Quid des procédures de blocage de certains sites, prévues par la loi sur le terrorisme ?
RSF n’a pas vocation à défendre des sites qui relèveraient de la propagande. Mais il est ennuyeux que des sites soient bloqués sans motivation publique. Il semble que l'un des sites supprimés récemment ne faisait pas l'apologie ouverte du terrorisme, si j’en crois la lecture du Monde, et aurait été supprimé au motif de la publication d’un discours du chef de l'Etat islamique. Il serait aberrant qu'en France on ne puisse plus rapporter les propos du chef de l'EI. Où s'arrête le droit de citation conforme aux principes de l'information et où commence la propagande ? C'est une question extrêmement complexe et c'est la raison pour laquelle des juges devraient statuer.
Concernant le projet de loi sur le renseignement, comment se place la France par rapport à d'autres pays qu'étudie RSF ?
Les situations sont difficiles à comparer. Dans une démocratie comme les Etats-Unis, un pays où la liberté de la presse est une grande tradition, la traque des lanceurs d'alerte est absolument excessive. L'une des conséquences du Patriot Act voté après le 11-septembre a été de créer peu à peu une forme d'exception à la liberté d'information sur les questions de sécurité nationale.
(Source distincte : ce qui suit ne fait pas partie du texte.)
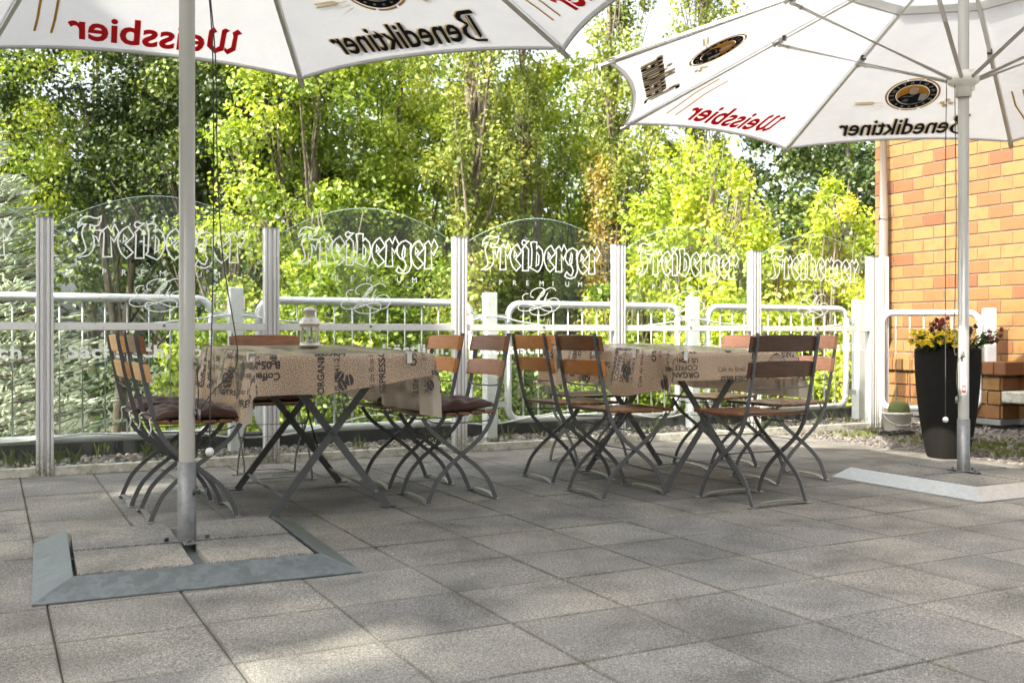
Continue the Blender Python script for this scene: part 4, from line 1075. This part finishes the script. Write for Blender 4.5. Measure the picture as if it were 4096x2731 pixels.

Des journalistes sont poursuivis et même condamnés pour avoir révélé des informations relevant de l'intérêt public. Il serait absurde d’alléguer que la France est en train de rejoindre la Chine, l'Iran, Bahreïn ou le Vietnam : la comparaison n’a aucun sens, mais très clairement, ces lois font peu à peu sortir de la logique de protection une partie des questions liées à la liberté d'expression.
Allez-vous, sur la loi sur le renseignement, attaquer les décrets d'application ?
Nous avons introduit des recours contre la LPM. Sur la loi contre le terrorisme, nous avons rédigé toute une argumentation pour le dépôt de questions prioritaires de constitutionnalité. Pour la loi sur le renseignement, il est prématuré d’envisager une action puisqu'elle n’a pas été adoptée. Faisons en sorte que le gouvernement corrige le tir.